Evo-Tech will mit BASF ein Filament für das FDM-Verfahren entwickeln, das zu 80 % aus Metall besteht. An das Drucken schließt sich ein Sinterprozess an. Das Ergebnis sind vergleichsweise günstige Metallteile. Ihre Qualität soll jener von MIM-Teilen entsprechen.
3D Systems etwa denkt über ein automatisiertes Konzept für die Serienproduktion von hochpräzisen Stereolithographie-Teilen nach. Heraeus macht amorphe Metalle wie Gold und Wolfram zugänglich für den 3D-Druck.
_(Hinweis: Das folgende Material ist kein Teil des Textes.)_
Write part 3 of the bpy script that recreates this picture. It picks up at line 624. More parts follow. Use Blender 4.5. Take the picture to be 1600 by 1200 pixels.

Auch das Unternehmen O.R. Lasertechnologie und das französische Jointventure Fives Michelin bringen nun Geräte für das Laserschmelzen auf den Markt. BigRep arbeitet mit Kühling & Kühling an einem FDM-Drucker für Polycarbonat. Und Voxeljet druckte große Schalungen aus Sand, mit denen Testmodelle für die parabolischen Säulen von Stuttgart 21 betoniert wurden. Nichts scheint mehr unmöglich.